## What you should do
Only the lines from the start of the data through the one containing "SC.camera = cam" belong in your answer; return them exactly.

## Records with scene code
+ + + + +
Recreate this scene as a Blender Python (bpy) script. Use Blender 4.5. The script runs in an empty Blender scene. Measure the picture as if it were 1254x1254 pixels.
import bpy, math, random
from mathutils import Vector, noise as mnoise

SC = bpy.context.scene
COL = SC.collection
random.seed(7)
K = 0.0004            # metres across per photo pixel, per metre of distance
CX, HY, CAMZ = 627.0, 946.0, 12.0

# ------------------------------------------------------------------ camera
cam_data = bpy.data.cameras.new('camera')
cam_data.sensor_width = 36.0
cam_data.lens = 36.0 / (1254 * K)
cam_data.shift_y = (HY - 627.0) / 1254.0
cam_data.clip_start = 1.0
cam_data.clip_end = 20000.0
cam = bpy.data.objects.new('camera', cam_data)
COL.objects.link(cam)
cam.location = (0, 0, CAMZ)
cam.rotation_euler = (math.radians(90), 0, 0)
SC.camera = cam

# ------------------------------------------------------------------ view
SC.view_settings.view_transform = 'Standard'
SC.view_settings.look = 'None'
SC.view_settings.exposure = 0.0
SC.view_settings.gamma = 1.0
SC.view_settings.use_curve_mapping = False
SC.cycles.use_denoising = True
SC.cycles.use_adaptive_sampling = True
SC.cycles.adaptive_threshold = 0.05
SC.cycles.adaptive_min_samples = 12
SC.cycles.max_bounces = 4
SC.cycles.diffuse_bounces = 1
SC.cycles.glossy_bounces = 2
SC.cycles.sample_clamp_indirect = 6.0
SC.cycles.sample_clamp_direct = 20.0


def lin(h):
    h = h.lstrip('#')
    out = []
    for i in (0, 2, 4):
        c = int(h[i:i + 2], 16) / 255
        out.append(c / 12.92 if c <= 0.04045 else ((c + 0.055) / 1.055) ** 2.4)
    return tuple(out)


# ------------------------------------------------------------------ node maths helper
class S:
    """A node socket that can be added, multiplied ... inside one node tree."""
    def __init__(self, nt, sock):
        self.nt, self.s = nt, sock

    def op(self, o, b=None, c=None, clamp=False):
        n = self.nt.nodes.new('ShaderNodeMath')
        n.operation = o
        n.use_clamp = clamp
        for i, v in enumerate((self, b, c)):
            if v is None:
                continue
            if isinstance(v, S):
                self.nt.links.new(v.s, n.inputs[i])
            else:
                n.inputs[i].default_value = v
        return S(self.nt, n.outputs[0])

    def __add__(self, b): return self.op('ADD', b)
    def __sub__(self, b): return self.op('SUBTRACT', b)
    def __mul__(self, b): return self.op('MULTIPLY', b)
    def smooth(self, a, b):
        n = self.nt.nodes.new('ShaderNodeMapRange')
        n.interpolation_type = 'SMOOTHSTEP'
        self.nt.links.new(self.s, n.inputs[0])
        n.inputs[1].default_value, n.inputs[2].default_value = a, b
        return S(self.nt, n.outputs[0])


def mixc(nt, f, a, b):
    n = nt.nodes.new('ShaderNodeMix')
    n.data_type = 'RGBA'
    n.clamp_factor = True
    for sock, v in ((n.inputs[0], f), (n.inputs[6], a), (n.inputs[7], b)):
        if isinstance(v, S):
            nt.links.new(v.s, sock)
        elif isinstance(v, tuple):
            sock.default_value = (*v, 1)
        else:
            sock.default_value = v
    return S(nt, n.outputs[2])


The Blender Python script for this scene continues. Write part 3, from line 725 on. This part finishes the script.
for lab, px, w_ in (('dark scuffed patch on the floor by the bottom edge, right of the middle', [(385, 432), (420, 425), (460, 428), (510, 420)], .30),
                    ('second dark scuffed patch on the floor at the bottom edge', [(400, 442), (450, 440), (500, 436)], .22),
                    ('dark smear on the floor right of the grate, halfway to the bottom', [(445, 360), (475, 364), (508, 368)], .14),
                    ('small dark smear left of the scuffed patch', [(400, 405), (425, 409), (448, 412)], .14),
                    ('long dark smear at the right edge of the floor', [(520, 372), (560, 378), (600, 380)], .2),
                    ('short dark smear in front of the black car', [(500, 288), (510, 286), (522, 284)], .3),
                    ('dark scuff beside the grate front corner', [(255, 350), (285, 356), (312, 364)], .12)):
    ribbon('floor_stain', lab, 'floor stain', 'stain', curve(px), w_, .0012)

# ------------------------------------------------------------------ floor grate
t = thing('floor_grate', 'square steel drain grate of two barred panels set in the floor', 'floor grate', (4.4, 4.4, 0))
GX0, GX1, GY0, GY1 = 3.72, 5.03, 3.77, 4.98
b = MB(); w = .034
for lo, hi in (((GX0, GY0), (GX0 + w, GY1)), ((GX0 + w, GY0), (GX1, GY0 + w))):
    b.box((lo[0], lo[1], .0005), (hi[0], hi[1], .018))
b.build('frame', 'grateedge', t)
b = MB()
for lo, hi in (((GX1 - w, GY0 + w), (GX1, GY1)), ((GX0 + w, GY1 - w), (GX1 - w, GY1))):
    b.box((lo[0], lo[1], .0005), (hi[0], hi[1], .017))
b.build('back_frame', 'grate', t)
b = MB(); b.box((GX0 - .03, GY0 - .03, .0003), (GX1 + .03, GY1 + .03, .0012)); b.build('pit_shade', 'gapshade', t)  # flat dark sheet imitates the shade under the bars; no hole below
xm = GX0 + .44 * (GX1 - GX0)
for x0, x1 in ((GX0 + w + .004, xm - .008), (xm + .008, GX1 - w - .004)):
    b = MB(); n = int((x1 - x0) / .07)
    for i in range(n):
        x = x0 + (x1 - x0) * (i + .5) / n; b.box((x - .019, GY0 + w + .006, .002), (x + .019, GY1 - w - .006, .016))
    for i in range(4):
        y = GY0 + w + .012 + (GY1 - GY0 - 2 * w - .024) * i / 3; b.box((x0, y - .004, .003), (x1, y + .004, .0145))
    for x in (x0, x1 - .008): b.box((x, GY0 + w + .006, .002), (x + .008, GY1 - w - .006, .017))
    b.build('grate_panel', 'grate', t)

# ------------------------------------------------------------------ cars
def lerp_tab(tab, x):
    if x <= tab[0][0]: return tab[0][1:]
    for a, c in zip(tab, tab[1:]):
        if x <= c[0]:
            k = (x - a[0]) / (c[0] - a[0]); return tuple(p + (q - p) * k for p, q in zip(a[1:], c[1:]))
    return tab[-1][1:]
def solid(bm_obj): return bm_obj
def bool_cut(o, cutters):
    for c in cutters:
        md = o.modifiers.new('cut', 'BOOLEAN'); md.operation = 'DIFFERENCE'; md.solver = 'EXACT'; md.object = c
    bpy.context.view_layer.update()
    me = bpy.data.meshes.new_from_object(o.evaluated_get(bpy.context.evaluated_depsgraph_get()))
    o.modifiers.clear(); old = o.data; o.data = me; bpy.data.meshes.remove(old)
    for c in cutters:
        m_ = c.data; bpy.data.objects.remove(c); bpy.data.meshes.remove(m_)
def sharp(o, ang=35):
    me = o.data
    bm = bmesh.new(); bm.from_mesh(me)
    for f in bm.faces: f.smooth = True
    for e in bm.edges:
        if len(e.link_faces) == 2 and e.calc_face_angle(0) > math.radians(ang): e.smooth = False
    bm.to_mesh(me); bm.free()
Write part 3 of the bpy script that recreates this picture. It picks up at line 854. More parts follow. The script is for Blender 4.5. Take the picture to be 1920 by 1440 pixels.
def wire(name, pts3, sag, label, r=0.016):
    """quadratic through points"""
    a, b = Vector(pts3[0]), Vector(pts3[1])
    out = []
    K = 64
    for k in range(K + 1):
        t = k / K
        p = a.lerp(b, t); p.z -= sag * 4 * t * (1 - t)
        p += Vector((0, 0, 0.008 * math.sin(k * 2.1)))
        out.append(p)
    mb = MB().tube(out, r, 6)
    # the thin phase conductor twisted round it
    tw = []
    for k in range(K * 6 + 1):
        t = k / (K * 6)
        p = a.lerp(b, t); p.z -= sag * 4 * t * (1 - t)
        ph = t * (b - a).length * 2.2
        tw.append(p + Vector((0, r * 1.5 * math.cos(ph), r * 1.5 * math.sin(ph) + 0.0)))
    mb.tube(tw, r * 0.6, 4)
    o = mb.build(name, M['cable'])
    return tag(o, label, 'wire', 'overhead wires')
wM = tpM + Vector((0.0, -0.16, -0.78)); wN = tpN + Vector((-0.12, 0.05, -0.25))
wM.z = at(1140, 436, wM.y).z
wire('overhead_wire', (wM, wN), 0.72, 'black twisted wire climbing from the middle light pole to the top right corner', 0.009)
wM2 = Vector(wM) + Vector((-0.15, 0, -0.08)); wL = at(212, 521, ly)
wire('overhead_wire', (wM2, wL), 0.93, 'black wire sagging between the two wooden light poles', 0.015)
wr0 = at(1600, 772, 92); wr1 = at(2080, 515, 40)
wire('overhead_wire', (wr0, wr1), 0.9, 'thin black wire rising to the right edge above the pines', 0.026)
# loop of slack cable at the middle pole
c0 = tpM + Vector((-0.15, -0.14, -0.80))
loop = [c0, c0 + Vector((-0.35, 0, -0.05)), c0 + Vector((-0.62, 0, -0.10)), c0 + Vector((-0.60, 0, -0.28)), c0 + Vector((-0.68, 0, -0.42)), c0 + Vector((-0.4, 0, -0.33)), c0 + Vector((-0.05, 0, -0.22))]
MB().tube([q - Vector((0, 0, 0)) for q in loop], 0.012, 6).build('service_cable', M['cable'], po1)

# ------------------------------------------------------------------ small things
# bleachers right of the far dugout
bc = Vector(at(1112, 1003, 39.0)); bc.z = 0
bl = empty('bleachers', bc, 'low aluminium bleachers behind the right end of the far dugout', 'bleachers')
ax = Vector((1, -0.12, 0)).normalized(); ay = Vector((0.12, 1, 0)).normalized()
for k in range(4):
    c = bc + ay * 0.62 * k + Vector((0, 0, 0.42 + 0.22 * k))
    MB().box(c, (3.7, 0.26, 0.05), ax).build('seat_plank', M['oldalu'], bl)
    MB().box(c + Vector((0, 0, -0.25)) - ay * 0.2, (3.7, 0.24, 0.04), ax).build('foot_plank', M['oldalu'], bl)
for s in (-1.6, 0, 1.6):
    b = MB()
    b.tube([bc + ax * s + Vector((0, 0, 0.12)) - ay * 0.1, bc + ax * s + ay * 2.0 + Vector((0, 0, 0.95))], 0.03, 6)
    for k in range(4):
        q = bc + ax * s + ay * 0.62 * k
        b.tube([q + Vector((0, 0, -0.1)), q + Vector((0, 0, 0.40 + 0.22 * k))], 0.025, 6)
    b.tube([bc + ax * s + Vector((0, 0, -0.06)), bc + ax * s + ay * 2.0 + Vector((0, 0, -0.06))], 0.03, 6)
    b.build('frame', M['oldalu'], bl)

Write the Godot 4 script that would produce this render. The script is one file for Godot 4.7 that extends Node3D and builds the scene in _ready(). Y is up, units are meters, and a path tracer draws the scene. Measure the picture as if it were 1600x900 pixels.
+ + + + +
## Exercise response
Recreate this scene as a Blender Python (bpy) script. Use Blender 4.5. The script runs in an empty Blender scene. Measure the picture as if it were 1254x1254 pixels.
import bpy, math, random
from mathutils import Vector, noise as mnoise

SC = bpy.context.scene
COL = SC.collection
random.seed(7)
K = 0.0004            # metres across per photo pixel, per metre of distance
CX, HY, CAMZ = 627.0, 946.0, 12.0

# ------------------------------------------------------------------ camera
cam_data = bpy.data.cameras.new('camera')
cam_data.sensor_width = 36.0
cam_data.lens = 36.0 / (1254 * K)
cam_data.shift_y = (HY - 627.0) / 1254.0
cam_data.clip_start = 1.0
cam_data.clip_end = 20000.0
cam = bpy.data.objects.new('camera', cam_data)
COL.objects.link(cam)
cam.location = (0, 0, CAMZ)
cam.rotation_euler = (math.radians(90), 0, 0)
SC.camera = cam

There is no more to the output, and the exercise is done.